The agreement could be a new turning point in the European debt crisis, which has raised questions about the viability of the euro itself.
Though the outcome had been predicted, the meeting in Brussels proved more gruelling than expected as euro zone countries, the European Central Bank and the IMF wrestled through the night over a discrepancy in the amount of Greeces debt to be reduced.
Under the bailout terms, which were not finalised until after 5am today, Greece will reduce its debt to about 120.5 per cent of its gross domestic product by 2020, from about 160 per cent now. Achieving a deal with that goal proved difficult because the steady deterioration of public finances in Athens have left the countrys creditors with problems in making the figures for the new bailout add up.

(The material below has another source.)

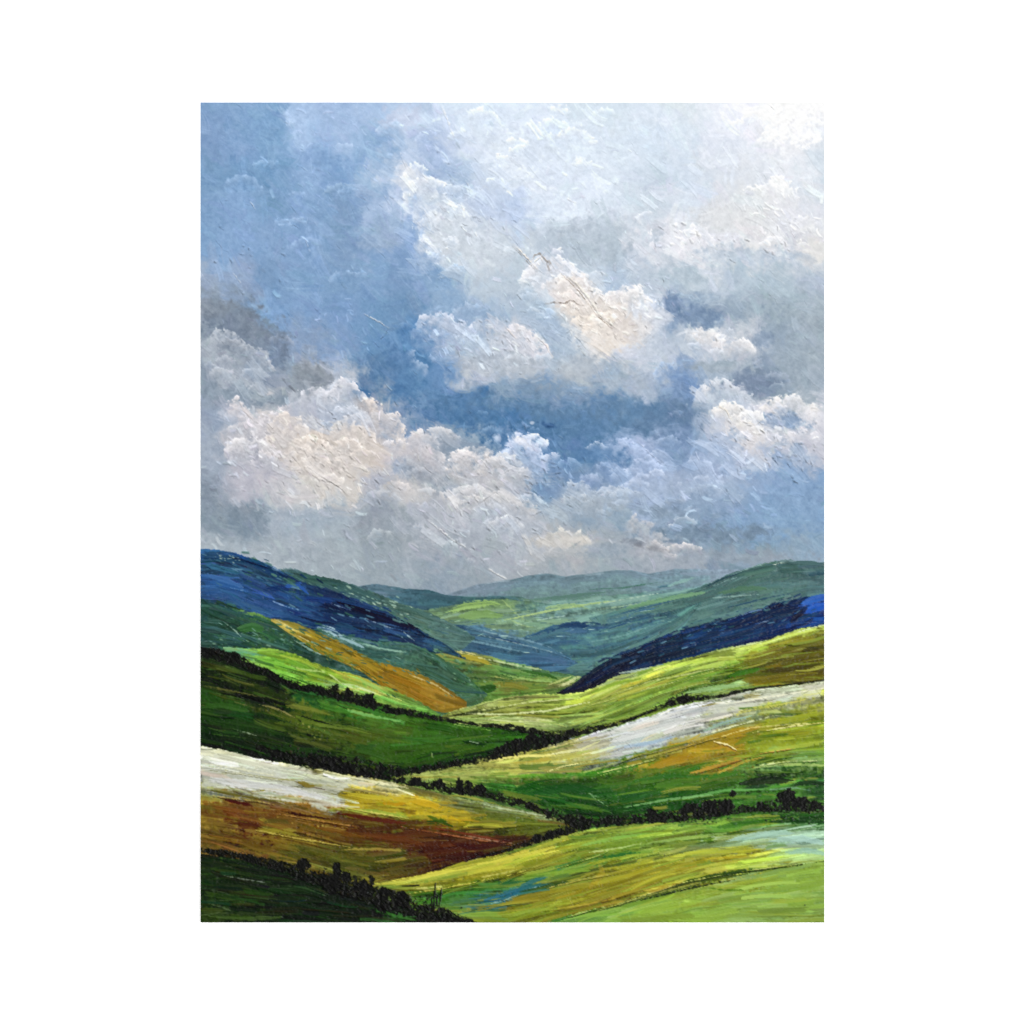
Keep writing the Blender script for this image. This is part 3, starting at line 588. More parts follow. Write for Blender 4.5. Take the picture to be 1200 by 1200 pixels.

After several rounds of tough talks, representatives of banks that hold Greek bonds, who had agreed in October to take a 50 per cent loss on the face value of their bonds, agreed to take a 53.5 per cent loss on the face value, the equivalent to an overall loss of around 75 per cent.
Meanwhile Greece will pay lower interest rates on its bailout loans, and the European Central Bank agreed to give up profits from Greek bonds bought at a discount, and to pass those gains back to the government in Athens. This will be done via euro zone member countries because of the Central Banks regulations.
Stricter rules on euro zone debt and budget deficits are already in place, and next week European leaders are expected to agree on a new, higher firewall for euro bloc countries that get into financial trouble, a step that policy makers hope will signal the beginning of the end of the crisis.
The talks yesterday addressed the firewall issue, though only briefly. A new, permanent fund of 500 billion euros, or $660 billion, called the European Stability Mechanism, is due to come into existence in July, and one way of bolstering its power would be to run it alongside the current, temporary, rescue fund, the European Financial Stability Facility.
The bailout, with a stronger firewall, could provide the euro zone with some much-needed momentum. The injection of liquidity into the banking sector by the European Central Bank late last year — with the tacit support of Germany — had started to convince critics that there was a determination to save the currency.
Yet only last week the Greek bailout appeared to hang in the balance when rumours circulated that Germanys finance minister, Wolfgang Schäuble, was willing to contemplate a Greek default.
As tempers flared, the Greek finance minister, Evangelos Venizelos, suggested that some people were trying to drive his country out of the euro zone.
It remains unclear whether a default was contemplated seriously or merely floated as a means of pressuring Athens.